On the C# side I create the ComputeBuffer and assign it to the material buffer using SetBuffer(“params”, cb_params). However, I feel that the params buffer in the shader is still set to zeros.

using System.Collections;
using System.Collections.Generic;
using UnityEngine;

using map_sense = RosSharp.RosBridgeClient.MessageTypes.MapSense;
using sensor = RosSharp.RosBridgeClient.MessageTypes.Sensor;
using RosSharp.RosBridgeClient;

[RequireComponent(typeof(RosConnector))]
public class PlanarRegionSubscriber : MonoBehaviour
{
    private RosConnector rosConnector;
    private Texture2D dtex;
    //private GameObject pointMap;
    public MeshRenderer renderer;

    private float[] paramData;
    public ComputeBuffer cb_params;



    // Start is called before the first frame update
    void Start()
    {
        rosConnector = GetComponent<RosConnector>();
        string subscription_id = rosConnector.RosSocket.Subscribe<map_sense.PlanarRegions>("/map/regions", RegionMsgHandler);
      
        cb_params = new ComputeBuffer(192, sizeof(float));
        renderer = GameObject.FindWithTag("QuadMap").GetComponent<MeshRenderer>();
        // cb_params.Release();
        Debug.Log("Subscribed:"+subscription_id); 
                renderer.material.SetBuffer("params", cb_params);

        paramData = new float[192];
        for(int i = 0; i<192; i++){
            paramData[i] = (float)i;
        }
        cb_params.SetData(paramData);
    }

    private void RegionMsgHandler(map_sense.PlanarRegions message)
    {
        Debug.Log(message.data.Length);
        renderer.material.SetBuffer("params", cb_params);
        for(int i = 0; i<192; i++){
            paramData[i] = (float)i;
        }
        cb_params.SetData(paramData);

        // ImageConversion.LoadImage(dtex, msgData);
        // renderer.material.SetTexture("_MainTex", dtex);

    }

    // void OnDestroy() {
    //     cb_params.Release();
    // }


}

@bhavyanshmishra usually compute buffers are filled from compute shaders, to bypass a copy between CPU visible memory and GPU visible memory.
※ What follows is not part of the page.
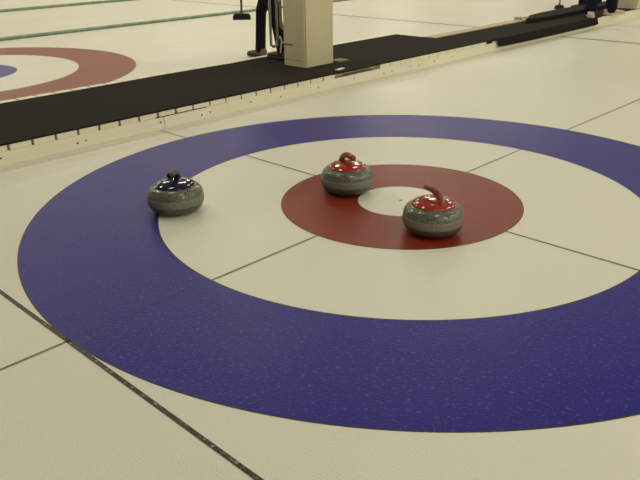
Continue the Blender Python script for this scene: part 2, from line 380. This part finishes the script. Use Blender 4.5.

This speeds up things quite a bit :slight_smile:

To debug this, I would fist make sure a simpler case works, and then write a more complex shader.

It works on those APIs as well. Please check if you’re using it correctly.

What can be the fallback if SSBO’s are not supported for passing arbitrary data to vertex shader?

It depends on the amount of data you need to pass.